Thursday, July 9, 2009

The Goblin Reservation


Here’s a fun book. Written by Clifford Simak, whose always excellent novels and short stories covered both fantasy and science fiction, The Goblin Reservation (1968) is a whimsical, imaginative novel that is actually a bit difficult to describe. I also don’t want to give too much of the plot away—this is one book where it really is best to just allow it to happen to you as you read it.



The book is set in the future, on the campus of a large university on Earth. The main character is a professor who discovers he was duplicated in a teleportation accident, but that his duplicate has since died in an accident while he (the original) was off-planet. So he’s officially dead—out of a job—and something of an embarrassment to the school administration.


And all this is set against a bizarre background. Time travel has been developed—in fact, William Shakespeare is on campus to give a lecture about how he didn’t really write his plays. Also, creatures such as goblins, faeries, trolls and banshees have turned out to really exist and turn out to play an important role in the ensuing shenanigans. There’s a crystal planet out there somewhere—a survivor from a previous universe--containing something like 50 billion years worth of knowledge that is now for sale. There are some rather icky aliens (hive minds whose wheeled-limbed bodies are full of writhing insects) who may or may not be mankind’s deadly enemy.

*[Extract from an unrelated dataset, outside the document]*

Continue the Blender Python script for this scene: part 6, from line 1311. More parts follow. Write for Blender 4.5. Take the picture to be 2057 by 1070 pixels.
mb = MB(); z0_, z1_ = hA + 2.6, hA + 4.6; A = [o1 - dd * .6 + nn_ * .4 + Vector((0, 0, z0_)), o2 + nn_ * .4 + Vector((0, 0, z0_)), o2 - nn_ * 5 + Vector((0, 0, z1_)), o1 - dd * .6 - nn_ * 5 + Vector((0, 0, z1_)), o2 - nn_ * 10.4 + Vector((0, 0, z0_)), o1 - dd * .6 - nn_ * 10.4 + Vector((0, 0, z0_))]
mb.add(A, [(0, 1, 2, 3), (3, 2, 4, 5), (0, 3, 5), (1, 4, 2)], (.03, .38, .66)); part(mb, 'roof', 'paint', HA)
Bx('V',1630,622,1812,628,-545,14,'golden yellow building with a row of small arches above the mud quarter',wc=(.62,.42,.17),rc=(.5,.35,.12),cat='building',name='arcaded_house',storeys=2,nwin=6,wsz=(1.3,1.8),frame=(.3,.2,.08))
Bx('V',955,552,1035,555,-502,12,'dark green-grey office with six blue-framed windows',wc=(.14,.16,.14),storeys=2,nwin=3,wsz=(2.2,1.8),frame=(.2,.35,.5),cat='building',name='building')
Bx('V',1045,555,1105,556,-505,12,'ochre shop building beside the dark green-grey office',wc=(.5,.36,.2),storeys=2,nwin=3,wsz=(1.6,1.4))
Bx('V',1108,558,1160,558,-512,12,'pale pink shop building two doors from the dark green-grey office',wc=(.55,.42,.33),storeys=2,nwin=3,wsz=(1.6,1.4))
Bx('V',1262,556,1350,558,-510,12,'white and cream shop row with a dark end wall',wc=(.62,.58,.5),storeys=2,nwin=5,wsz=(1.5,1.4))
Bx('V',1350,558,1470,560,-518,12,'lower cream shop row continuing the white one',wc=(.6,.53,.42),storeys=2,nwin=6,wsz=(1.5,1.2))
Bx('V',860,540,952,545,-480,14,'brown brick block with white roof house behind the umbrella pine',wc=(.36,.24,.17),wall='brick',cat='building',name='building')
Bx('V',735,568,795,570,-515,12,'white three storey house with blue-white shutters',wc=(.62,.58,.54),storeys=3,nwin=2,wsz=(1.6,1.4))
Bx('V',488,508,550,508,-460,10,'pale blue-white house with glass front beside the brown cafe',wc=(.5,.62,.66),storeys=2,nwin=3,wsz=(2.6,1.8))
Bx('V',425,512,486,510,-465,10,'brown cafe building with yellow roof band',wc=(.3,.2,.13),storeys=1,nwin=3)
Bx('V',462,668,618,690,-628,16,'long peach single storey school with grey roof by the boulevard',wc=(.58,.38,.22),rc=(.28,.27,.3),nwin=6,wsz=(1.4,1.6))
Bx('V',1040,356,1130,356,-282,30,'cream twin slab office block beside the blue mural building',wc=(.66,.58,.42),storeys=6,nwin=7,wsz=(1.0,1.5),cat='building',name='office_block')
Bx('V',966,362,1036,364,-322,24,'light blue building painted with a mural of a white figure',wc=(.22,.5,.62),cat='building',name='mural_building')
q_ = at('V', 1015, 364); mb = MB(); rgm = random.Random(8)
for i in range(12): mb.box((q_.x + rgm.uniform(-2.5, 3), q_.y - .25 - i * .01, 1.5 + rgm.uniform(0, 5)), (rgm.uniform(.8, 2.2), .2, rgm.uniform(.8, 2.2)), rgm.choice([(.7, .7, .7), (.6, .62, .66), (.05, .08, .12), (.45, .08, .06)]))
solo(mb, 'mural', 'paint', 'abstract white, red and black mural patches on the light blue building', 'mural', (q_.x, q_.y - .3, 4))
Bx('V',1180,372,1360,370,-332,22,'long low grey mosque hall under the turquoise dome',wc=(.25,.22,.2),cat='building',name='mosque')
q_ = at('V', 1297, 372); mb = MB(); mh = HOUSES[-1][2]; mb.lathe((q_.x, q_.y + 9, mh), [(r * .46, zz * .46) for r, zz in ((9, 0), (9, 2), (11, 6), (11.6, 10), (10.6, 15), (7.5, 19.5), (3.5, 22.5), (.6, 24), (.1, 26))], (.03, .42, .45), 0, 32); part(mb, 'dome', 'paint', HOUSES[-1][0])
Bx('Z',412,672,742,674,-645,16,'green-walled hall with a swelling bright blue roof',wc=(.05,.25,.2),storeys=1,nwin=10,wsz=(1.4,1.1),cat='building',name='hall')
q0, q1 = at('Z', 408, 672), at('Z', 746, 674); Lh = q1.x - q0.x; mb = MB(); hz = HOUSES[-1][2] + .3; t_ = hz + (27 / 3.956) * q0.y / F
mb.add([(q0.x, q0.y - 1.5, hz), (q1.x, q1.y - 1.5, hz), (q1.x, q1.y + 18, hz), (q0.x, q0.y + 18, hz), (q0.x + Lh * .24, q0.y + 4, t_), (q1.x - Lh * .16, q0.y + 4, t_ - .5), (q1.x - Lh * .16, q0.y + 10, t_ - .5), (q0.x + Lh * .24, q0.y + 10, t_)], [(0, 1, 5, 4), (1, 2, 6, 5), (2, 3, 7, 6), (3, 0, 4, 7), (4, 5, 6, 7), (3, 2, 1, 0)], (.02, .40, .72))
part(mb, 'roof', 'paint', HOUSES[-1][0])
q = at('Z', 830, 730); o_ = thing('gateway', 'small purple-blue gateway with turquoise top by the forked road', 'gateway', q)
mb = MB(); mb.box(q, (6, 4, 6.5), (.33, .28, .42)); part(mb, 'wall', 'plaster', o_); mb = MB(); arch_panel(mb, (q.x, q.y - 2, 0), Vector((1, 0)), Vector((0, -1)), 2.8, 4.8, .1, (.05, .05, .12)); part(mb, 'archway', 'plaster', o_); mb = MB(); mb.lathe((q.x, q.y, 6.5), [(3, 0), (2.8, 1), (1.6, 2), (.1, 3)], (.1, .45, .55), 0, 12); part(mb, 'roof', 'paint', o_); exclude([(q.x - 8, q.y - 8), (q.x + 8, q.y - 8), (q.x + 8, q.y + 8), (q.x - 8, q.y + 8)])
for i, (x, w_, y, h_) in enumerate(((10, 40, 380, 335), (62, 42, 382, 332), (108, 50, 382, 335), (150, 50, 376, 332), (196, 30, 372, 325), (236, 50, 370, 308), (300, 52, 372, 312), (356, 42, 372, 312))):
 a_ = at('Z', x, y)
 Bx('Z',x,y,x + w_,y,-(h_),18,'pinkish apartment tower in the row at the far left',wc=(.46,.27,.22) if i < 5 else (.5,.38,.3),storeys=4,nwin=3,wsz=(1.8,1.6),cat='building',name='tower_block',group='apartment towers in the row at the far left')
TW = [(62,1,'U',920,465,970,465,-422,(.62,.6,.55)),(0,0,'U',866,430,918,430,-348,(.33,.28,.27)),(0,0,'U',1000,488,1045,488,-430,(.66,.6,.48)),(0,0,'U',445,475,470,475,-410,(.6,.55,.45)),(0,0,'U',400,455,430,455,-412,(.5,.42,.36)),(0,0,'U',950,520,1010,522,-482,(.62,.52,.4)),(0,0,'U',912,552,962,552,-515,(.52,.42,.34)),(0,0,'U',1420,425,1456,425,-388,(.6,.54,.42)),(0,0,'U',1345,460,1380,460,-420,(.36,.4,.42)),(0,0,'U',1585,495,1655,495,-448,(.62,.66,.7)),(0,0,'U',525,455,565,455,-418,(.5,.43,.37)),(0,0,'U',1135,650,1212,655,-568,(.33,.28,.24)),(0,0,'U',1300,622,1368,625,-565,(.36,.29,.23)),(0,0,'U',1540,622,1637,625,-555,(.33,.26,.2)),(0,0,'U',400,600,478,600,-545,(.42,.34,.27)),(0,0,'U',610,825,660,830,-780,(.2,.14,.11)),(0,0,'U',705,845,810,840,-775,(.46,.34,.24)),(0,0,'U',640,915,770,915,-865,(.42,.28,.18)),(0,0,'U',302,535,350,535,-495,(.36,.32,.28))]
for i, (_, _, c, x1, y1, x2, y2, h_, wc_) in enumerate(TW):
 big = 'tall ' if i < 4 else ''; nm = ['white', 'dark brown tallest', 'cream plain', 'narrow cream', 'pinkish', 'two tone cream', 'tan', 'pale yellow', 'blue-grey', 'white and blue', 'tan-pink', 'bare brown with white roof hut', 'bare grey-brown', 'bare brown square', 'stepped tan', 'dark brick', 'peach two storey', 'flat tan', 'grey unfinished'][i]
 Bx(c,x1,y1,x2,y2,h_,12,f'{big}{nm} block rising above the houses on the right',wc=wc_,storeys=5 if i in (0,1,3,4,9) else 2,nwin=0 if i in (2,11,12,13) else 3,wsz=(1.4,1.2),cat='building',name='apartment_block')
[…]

There’s a series of paintings by a pre-time travel era artist that nonetheless seem to be eyewitness scenes from the Jurassic Era.


Our hero, along with his best friends (a ghost who doesn’t remember who he was when he was alive, a highly educated Neanderthal, and a young woman with a pet bio-mechanical saber-toothed tiger) has to make sense of everything. But they have to deal with potentially dangerous aliens, greedy humans, stubborn administrators, cash-strapped department heads and trolls who are ticked off because the goblins won’t share the latest batch of ale with them.


And, yes, all this does tie together at the end. But I don’t want to even hint how. Check your library or used-book dealers to dig up a copy and find out for yourself.